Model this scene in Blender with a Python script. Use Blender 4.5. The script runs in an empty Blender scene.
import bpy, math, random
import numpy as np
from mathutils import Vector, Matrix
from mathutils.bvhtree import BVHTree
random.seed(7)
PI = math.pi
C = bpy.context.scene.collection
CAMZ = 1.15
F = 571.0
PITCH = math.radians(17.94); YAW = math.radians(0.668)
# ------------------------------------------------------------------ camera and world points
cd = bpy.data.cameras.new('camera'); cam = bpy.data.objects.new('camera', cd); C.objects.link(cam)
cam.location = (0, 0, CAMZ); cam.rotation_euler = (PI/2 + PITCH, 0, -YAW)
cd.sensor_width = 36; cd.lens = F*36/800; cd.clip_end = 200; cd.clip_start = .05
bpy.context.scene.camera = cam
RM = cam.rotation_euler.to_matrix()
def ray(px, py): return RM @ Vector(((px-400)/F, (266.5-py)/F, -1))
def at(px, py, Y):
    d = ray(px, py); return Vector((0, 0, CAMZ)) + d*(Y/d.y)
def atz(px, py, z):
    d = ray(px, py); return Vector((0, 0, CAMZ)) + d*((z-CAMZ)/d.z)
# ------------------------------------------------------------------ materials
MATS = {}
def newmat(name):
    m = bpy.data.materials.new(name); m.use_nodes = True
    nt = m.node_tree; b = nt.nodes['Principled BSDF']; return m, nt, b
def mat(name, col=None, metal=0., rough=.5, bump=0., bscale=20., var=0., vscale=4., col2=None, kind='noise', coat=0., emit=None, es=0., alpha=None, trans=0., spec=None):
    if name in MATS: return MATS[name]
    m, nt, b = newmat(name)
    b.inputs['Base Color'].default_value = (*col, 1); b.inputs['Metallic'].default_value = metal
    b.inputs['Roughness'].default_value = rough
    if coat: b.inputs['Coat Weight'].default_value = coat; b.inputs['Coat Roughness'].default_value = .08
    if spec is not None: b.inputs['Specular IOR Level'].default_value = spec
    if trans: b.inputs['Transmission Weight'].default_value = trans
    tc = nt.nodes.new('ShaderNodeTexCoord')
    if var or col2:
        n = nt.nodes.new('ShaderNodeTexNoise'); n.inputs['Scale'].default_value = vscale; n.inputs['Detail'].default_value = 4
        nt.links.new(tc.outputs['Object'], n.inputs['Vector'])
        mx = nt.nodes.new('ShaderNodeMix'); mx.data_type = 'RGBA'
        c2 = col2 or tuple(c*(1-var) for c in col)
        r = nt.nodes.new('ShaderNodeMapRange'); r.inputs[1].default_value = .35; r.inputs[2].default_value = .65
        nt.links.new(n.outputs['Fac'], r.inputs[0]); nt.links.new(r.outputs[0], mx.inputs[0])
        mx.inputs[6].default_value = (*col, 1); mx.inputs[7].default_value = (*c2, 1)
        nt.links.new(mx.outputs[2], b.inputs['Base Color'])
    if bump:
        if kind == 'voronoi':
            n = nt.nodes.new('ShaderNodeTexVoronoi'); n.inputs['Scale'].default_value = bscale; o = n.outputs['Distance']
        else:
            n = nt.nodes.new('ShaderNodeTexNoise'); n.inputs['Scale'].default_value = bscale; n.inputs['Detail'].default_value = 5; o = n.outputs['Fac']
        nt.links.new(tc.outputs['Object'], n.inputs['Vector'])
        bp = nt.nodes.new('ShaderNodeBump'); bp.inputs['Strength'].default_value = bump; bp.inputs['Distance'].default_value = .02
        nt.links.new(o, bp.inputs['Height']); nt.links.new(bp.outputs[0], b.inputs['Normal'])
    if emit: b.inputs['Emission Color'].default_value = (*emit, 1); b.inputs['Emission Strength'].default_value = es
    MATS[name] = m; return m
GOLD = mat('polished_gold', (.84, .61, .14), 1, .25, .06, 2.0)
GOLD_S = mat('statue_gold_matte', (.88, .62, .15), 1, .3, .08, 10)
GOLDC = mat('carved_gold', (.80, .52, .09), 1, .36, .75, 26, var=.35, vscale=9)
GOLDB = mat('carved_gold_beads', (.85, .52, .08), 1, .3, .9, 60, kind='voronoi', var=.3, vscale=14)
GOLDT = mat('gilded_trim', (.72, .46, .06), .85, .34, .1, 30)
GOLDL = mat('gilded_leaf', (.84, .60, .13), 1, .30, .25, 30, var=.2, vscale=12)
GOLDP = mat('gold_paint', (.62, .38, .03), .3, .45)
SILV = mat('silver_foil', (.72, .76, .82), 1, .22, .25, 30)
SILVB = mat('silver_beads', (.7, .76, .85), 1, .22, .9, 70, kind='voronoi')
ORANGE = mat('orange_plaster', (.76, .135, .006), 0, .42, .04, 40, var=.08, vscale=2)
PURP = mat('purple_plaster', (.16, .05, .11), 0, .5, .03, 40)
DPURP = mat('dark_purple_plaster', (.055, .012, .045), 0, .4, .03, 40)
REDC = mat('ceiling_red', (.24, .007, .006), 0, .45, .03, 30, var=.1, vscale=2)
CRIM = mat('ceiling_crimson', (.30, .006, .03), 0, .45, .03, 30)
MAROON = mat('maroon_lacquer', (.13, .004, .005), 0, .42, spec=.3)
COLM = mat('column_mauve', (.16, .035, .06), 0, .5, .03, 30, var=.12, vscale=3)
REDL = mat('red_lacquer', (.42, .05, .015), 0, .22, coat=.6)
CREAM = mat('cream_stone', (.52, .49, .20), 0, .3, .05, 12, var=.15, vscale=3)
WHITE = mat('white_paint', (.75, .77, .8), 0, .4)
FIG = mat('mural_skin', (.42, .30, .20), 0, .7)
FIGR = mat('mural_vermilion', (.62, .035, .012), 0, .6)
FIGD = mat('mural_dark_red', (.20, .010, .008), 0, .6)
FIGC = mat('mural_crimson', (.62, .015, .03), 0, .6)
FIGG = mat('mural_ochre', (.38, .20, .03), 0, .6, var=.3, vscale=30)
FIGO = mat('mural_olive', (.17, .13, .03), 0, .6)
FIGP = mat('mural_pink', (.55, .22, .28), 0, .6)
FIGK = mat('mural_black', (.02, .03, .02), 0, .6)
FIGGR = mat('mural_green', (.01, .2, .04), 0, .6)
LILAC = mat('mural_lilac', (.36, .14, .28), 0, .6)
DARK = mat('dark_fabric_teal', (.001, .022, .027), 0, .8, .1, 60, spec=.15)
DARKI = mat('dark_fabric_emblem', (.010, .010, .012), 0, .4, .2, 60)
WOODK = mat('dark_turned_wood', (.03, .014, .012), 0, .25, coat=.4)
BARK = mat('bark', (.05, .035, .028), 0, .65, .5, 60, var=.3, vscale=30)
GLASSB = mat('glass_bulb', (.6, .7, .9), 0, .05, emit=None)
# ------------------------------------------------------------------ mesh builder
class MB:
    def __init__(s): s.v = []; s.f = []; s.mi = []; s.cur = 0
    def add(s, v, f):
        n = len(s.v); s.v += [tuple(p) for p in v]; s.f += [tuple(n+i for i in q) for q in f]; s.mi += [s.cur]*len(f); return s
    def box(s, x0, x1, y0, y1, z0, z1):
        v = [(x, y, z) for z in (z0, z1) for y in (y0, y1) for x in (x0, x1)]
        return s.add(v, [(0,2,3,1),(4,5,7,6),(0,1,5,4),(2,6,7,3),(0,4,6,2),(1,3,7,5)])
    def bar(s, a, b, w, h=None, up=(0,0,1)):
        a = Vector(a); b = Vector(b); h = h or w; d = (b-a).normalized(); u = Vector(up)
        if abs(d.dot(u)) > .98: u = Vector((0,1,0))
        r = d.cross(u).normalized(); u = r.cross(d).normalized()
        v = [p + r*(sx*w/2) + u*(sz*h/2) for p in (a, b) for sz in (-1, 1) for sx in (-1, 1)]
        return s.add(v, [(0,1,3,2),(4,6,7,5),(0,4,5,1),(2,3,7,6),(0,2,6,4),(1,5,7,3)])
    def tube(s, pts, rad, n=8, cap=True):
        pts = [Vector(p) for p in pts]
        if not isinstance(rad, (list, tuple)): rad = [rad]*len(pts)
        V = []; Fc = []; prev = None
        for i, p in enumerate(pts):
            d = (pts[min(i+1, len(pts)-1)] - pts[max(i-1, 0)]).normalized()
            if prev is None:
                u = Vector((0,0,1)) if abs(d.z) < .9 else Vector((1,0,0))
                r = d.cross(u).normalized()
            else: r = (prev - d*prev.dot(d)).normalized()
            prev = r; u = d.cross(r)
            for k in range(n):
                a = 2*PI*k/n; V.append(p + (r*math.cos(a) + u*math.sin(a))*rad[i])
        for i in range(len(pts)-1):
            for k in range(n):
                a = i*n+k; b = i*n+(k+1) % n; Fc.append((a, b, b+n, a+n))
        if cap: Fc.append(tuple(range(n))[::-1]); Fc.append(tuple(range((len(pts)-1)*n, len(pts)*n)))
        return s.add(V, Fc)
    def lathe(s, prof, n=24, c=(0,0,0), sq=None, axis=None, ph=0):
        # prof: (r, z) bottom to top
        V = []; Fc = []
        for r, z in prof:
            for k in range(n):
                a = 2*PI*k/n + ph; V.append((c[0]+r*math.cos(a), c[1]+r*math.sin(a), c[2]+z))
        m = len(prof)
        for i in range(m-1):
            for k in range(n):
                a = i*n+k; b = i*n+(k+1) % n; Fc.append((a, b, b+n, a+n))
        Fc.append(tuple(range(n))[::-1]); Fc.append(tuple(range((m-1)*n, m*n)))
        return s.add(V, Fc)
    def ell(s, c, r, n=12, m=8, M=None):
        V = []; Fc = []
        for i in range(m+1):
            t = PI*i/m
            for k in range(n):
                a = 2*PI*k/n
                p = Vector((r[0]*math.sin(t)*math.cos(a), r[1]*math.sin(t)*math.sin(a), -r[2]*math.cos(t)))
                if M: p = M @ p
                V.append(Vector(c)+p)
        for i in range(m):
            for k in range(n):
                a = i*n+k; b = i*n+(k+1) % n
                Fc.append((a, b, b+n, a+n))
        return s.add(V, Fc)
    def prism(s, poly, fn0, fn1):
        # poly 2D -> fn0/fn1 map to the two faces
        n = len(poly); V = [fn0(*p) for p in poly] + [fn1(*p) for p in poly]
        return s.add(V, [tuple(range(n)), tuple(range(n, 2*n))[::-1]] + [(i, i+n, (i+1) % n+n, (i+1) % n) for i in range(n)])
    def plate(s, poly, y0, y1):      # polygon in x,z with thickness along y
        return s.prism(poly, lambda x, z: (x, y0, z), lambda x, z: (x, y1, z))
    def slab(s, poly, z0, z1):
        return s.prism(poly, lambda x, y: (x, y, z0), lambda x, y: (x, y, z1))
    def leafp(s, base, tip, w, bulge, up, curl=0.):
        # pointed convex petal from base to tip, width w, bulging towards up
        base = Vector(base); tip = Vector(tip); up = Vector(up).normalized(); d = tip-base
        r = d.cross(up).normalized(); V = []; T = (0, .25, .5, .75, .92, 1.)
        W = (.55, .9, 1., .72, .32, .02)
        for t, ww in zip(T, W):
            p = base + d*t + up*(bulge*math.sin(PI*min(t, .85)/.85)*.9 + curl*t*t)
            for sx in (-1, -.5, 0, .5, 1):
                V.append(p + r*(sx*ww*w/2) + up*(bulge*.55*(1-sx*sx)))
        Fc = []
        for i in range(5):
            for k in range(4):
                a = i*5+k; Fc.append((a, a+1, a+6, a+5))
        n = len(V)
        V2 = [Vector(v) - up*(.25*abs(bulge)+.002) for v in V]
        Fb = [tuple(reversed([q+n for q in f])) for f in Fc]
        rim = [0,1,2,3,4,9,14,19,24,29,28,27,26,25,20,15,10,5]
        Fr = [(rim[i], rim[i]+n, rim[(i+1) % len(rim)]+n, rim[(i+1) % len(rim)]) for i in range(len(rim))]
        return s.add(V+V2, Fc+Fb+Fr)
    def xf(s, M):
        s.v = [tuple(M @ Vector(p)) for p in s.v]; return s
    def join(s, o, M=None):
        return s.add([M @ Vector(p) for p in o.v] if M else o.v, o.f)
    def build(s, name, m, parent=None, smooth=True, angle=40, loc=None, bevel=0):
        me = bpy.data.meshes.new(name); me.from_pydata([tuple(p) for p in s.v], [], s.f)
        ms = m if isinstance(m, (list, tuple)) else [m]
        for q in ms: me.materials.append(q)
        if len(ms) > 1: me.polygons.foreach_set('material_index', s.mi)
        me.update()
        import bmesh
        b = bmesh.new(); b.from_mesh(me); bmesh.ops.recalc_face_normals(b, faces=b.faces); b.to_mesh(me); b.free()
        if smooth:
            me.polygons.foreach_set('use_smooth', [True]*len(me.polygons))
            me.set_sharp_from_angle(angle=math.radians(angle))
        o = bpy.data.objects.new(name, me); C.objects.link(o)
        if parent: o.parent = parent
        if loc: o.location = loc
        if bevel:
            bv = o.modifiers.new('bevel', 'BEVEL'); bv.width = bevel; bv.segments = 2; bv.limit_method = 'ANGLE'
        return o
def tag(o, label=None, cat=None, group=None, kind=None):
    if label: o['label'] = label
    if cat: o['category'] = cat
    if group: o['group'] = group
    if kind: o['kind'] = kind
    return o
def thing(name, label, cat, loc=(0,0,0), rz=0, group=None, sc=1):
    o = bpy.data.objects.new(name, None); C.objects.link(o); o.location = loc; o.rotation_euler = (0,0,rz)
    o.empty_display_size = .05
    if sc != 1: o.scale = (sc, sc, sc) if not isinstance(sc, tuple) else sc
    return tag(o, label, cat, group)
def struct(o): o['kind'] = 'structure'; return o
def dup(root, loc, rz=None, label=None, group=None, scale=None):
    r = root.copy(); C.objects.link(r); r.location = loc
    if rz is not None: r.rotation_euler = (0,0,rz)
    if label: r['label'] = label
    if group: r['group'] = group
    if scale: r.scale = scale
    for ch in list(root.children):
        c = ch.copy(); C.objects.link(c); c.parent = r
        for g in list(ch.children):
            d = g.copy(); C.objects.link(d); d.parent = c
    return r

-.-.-

WRITTEN EXERCISE => What is the number of lines in the listing that include the word "with"? Give that number and nothing else.

REPLY TO THE TASK => 2